## EXERCISE PROMPT
Your answer should consist only of the lines below from the one with "Write a Blender" through the one with "COL = scene.collection", copied exactly.
:: AVAILABLE RECORDS
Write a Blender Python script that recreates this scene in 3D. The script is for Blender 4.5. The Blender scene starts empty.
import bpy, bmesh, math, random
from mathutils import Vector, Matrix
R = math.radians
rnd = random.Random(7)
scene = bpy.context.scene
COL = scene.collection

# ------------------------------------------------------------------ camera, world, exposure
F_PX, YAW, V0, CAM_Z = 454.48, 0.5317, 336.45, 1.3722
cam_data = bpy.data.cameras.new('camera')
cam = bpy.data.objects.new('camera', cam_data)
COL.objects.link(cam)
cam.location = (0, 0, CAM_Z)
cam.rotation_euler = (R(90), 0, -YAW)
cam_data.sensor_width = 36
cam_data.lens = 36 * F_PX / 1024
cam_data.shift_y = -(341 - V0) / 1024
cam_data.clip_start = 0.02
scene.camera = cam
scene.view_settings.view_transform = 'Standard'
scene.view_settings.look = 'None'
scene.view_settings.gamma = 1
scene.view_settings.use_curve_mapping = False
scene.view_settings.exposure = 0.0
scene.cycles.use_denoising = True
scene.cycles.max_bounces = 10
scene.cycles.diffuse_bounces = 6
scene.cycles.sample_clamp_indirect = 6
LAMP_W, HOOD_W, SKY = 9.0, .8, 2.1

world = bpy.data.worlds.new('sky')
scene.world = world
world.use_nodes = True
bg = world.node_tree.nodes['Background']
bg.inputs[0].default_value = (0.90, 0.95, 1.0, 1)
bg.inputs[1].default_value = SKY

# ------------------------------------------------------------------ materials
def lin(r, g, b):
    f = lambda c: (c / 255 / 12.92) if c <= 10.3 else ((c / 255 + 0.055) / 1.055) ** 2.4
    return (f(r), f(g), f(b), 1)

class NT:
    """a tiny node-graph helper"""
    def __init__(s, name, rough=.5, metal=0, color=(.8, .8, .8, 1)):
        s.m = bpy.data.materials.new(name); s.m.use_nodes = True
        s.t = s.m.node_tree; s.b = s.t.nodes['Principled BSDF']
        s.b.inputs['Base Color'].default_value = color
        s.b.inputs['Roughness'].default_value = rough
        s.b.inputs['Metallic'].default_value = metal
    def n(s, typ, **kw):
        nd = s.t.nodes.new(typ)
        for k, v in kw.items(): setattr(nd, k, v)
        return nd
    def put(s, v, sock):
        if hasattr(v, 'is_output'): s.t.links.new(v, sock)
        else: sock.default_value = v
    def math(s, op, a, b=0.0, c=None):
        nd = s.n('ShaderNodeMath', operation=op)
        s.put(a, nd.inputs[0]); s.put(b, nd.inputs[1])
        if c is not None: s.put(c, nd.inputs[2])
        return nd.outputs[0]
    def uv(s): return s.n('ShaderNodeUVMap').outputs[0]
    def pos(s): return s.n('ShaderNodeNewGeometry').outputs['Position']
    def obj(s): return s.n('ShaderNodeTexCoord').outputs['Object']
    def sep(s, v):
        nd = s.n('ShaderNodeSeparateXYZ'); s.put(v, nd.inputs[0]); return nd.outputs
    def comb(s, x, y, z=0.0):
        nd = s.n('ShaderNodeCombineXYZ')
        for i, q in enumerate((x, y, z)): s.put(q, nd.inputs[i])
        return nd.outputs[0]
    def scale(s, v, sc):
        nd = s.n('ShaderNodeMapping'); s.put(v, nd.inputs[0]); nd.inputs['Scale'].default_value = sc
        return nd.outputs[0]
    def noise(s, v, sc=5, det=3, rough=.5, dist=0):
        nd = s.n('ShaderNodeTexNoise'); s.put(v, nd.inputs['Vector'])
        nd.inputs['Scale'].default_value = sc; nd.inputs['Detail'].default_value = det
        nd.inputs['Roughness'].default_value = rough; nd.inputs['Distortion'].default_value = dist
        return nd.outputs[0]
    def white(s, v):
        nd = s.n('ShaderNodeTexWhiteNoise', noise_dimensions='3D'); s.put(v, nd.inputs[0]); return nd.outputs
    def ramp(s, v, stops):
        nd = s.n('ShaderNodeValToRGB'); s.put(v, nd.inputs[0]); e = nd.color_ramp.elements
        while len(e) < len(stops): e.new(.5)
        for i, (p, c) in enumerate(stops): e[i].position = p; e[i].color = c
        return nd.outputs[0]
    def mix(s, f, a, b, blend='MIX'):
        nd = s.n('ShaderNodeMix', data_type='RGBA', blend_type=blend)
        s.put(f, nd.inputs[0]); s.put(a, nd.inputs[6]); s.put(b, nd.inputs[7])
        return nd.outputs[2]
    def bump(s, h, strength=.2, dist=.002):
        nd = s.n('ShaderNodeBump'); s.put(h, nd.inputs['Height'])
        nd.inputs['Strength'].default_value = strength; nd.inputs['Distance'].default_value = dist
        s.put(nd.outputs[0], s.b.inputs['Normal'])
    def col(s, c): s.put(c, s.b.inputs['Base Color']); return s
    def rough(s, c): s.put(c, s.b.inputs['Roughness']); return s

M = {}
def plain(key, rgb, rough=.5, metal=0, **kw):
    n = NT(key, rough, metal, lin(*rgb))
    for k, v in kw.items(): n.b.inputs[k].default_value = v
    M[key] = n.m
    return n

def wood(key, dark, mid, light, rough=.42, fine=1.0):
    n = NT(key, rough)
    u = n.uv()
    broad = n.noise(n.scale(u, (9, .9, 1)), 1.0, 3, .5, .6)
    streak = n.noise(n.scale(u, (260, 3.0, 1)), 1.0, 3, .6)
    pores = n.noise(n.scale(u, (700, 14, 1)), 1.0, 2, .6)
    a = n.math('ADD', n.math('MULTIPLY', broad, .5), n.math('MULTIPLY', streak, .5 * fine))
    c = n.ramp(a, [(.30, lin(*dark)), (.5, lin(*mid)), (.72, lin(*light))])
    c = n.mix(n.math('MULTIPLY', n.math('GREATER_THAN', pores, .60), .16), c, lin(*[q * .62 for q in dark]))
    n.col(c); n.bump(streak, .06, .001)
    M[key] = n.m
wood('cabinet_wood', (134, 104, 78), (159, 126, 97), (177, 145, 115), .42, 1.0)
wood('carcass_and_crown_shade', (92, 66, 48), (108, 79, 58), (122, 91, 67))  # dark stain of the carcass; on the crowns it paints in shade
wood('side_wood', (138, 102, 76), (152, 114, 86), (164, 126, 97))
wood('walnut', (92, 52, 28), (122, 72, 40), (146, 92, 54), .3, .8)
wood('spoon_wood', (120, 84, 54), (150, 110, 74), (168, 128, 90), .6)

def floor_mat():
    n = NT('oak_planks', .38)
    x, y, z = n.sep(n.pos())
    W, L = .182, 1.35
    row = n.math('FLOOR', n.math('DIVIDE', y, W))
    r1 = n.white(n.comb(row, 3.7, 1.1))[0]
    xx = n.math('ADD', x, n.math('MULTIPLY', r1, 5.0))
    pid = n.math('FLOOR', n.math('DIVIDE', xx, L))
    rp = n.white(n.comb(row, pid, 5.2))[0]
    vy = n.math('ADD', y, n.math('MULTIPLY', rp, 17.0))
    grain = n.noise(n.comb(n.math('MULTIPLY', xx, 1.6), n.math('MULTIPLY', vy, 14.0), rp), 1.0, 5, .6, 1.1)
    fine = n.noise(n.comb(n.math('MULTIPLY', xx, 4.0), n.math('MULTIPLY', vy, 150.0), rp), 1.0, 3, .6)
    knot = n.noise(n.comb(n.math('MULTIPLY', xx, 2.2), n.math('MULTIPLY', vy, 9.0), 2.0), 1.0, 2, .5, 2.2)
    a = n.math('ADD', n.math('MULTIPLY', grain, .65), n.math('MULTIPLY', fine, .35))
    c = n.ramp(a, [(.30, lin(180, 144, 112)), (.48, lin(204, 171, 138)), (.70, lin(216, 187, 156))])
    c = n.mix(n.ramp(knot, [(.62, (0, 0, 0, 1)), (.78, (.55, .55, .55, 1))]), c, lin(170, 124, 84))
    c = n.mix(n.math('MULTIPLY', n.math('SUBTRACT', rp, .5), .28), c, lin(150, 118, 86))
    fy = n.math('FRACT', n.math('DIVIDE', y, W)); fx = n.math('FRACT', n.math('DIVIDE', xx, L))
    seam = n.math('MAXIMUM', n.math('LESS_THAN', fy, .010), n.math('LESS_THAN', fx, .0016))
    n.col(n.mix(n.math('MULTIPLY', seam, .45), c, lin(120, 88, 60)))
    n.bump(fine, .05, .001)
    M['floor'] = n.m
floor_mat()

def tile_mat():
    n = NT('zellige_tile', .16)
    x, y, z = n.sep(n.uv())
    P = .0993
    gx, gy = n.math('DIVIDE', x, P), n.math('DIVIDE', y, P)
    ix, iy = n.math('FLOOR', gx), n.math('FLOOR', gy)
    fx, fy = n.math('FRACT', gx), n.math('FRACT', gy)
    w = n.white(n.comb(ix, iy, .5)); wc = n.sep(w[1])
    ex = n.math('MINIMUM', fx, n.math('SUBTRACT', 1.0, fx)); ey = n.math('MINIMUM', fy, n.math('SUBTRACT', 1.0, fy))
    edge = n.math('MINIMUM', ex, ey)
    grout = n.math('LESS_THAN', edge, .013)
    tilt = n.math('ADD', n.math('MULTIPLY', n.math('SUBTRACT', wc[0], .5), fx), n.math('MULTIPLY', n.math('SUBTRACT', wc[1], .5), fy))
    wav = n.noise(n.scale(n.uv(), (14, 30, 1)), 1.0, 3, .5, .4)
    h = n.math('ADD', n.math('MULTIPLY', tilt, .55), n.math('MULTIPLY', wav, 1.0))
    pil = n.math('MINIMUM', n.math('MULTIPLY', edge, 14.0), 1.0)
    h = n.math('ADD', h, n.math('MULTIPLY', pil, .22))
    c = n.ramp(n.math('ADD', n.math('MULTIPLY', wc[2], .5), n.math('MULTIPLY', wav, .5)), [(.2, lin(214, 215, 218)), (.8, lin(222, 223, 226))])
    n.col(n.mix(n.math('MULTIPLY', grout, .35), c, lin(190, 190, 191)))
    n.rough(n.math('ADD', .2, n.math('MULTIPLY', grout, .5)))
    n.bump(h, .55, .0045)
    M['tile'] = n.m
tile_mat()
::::
:: AVAILABLE RECORDS
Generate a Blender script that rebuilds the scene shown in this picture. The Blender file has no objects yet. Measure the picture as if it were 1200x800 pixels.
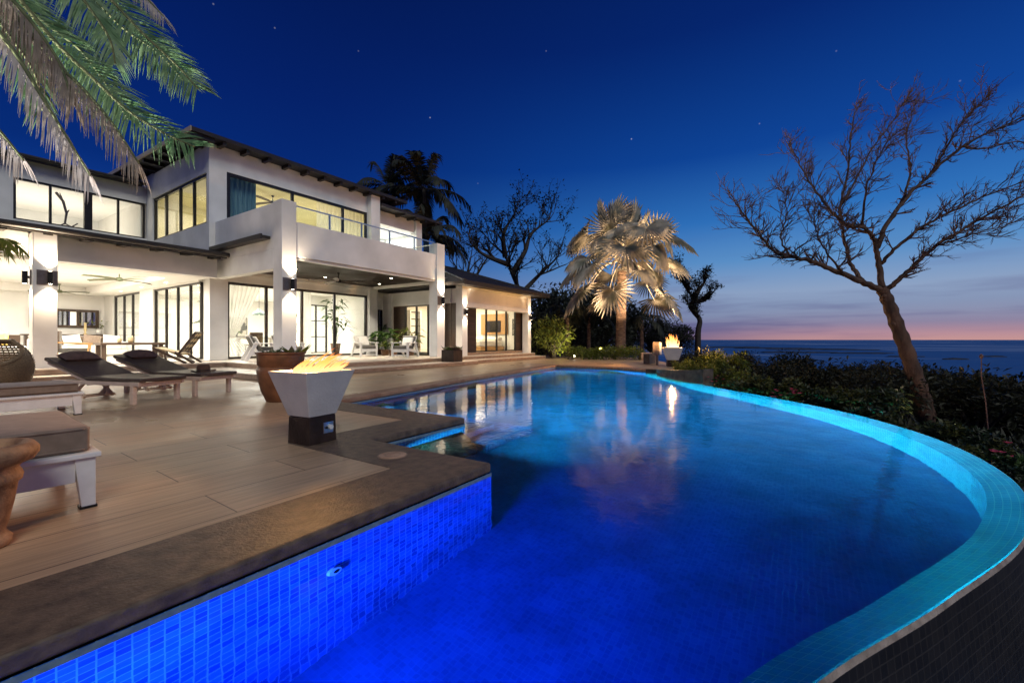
::::
## WRITTEN RESPONSE
Write a Blender Python script that recreates this scene in 3D. The script is for Blender 4.5. The Blender scene starts empty.
import bpy, bmesh, math, random
from mathutils import Vector, Matrix
R = math.radians
rnd = random.Random(7)
scene = bpy.context.scene
COL = scene.collection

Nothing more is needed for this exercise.